For every plant and flower you see
Was given life by one small bee.

What a testament to one crucially important little insect and its symbiotic relationship with plants. The author gently imparts nuggets of scientific information into her poetic text as she tells of pollen harvesting and transporting; that bees use the sun to navigate by; that bees communicate one to another and crucially, that the life of most flowering plants is dependent upon them.
Bees have become almost an endangered species, yet not everyone is aware of either the contribution they make to our precious planet, or the magnitude of the crisis of their dwindling numbers. I’m currently living in Stroud, which claims to be ‘Britain’s First Bee Friendly Town‘. May there soon be many others that follow suit.
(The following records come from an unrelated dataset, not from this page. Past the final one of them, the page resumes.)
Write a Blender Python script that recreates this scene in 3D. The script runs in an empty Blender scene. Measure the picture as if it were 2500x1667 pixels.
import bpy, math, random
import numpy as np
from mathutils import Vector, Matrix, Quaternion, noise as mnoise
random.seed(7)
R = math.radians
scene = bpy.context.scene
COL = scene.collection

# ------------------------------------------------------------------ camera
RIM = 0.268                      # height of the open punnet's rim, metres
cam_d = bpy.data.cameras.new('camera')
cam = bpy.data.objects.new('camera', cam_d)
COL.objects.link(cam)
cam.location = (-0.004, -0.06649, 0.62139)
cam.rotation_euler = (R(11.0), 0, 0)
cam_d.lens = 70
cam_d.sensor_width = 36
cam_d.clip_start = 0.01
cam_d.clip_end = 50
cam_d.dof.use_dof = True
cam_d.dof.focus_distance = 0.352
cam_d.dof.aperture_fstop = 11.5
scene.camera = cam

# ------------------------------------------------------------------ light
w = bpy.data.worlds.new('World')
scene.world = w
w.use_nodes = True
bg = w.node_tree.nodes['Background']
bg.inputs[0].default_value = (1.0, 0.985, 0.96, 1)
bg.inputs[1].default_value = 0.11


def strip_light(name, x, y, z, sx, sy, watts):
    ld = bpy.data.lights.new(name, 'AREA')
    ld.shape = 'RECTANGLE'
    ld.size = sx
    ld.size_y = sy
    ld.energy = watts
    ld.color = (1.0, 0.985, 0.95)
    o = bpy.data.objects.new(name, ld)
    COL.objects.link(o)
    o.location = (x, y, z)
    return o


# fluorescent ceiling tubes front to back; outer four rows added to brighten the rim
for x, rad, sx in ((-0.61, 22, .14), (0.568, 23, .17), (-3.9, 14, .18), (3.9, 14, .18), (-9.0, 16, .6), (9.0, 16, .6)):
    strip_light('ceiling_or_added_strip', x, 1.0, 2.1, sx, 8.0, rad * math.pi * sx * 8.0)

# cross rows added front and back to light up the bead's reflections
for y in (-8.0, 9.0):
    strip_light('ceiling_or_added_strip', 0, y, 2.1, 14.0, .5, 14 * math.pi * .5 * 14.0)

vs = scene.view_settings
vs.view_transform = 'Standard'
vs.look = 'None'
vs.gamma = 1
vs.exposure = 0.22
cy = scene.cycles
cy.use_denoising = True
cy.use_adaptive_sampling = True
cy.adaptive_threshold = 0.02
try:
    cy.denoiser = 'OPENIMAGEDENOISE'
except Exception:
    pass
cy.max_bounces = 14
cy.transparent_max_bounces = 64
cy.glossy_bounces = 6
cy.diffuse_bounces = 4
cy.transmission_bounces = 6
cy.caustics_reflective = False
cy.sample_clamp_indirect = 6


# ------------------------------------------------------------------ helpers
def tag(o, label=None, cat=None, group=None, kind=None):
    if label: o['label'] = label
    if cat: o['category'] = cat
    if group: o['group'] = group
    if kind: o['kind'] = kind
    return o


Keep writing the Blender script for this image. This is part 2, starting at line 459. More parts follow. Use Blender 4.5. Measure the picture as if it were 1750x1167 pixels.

There is a snag though, this ‘bee friendliness’ seems to give my partner tacit license to allow bees to build a nest right above my front door; and to let a large area of our front garden become a wild ie ‘bee welcoming’ space!
This book may well start a small revolution. It’s certainly a MUST have for every family bookshelf, early years establishment and primary school.
Now try this: Sit comfortably, close your eyes, and imagine yourself into one of those stunning scenes from the book; place your lips close together, inhale through your nostrils, place your finger tips gently just inside your ears, then slowly exhale, also through the nostrils, making a deep buzzing sound in your throat like a bee: you will hear a ‘swarm’ of bees in your throat. That’s brahmari or bee breath and it has a wonderfully calming effect. Just like this book, although that’s exciting too.